Exercise requirements: Everything from the first line to the line containing "return tuple(((x/255)/12.92 if" is to be repeated exactly; nothing past it.
** start of Given entries **
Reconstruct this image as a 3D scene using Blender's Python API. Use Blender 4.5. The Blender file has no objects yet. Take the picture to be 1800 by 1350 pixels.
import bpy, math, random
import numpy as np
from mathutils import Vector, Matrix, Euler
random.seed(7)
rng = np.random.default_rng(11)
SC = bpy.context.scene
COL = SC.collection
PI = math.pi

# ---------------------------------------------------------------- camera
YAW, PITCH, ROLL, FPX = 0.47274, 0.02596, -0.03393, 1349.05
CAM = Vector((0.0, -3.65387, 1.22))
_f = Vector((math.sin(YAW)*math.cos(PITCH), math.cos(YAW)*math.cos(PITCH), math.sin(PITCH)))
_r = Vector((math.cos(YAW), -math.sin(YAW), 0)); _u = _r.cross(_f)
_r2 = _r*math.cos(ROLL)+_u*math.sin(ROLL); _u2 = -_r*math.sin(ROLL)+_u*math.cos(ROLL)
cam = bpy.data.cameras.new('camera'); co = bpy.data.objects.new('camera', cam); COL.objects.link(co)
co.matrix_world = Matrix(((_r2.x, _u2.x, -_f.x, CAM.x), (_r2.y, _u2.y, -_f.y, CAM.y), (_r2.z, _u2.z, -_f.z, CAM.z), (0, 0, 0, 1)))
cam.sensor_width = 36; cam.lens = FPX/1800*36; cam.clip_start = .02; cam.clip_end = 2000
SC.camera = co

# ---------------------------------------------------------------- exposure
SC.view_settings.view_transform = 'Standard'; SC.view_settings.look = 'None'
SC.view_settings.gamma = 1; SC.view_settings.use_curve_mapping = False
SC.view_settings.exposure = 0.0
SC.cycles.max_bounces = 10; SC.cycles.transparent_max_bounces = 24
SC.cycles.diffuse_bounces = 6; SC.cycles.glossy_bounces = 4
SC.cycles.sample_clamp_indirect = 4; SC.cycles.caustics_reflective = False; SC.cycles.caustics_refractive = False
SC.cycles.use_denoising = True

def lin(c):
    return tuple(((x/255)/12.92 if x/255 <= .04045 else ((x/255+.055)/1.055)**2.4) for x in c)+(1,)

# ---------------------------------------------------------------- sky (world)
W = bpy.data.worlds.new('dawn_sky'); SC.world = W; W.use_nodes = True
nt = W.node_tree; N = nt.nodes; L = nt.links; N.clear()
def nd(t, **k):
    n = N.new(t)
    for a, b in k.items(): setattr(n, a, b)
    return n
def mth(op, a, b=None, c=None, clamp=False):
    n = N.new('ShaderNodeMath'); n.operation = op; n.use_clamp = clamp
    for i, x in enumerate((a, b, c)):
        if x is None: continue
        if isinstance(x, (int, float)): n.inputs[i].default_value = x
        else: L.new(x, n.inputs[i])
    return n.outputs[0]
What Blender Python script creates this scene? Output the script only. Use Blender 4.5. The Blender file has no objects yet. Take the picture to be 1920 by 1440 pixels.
** end of Given entries **
Correct output:
Reconstruct this image as a 3D scene using Blender's Python API. Use Blender 4.5. The Blender file has no objects yet. Take the picture to be 1800 by 1350 pixels.
import bpy, math, random
import numpy as np
from mathutils import Vector, Matrix, Euler
random.seed(7)
rng = np.random.default_rng(11)
SC = bpy.context.scene
COL = SC.collection
PI = math.pi

# ---------------------------------------------------------------- camera
YAW, PITCH, ROLL, FPX = 0.47274, 0.02596, -0.03393, 1349.05
CAM = Vector((0.0, -3.65387, 1.22))
_f = Vector((math.sin(YAW)*math.cos(PITCH), math.cos(YAW)*math.cos(PITCH), math.sin(PITCH)))
_r = Vector((math.cos(YAW), -math.sin(YAW), 0)); _u = _r.cross(_f)
_r2 = _r*math.cos(ROLL)+_u*math.sin(ROLL); _u2 = -_r*math.sin(ROLL)+_u*math.cos(ROLL)
cam = bpy.data.cameras.new('camera'); co = bpy.data.objects.new('camera', cam); COL.objects.link(co)
co.matrix_world = Matrix(((_r2.x, _u2.x, -_f.x, CAM.x), (_r2.y, _u2.y, -_f.y, CAM.y), (_r2.z, _u2.z, -_f.z, CAM.z), (0, 0, 0, 1)))
cam.sensor_width = 36; cam.lens = FPX/1800*36; cam.clip_start = .02; cam.clip_end = 2000
SC.camera = co

# ---------------------------------------------------------------- exposure
SC.view_settings.view_transform = 'Standard'; SC.view_settings.look = 'None'
SC.view_settings.gamma = 1; SC.view_settings.use_curve_mapping = False
SC.view_settings.exposure = 0.0
SC.cycles.max_bounces = 10; SC.cycles.transparent_max_bounces = 24
SC.cycles.diffuse_bounces = 6; SC.cycles.glossy_bounces = 4
SC.cycles.sample_clamp_indirect = 4; SC.cycles.caustics_reflective = False; SC.cycles.caustics_refractive = False
SC.cycles.use_denoising = True

def lin(c):
    return tuple(((x/255)/12.92 if x/255 <= .04045 else ((x/255+.055)/1.055)**2.4) for x in c)+(1,)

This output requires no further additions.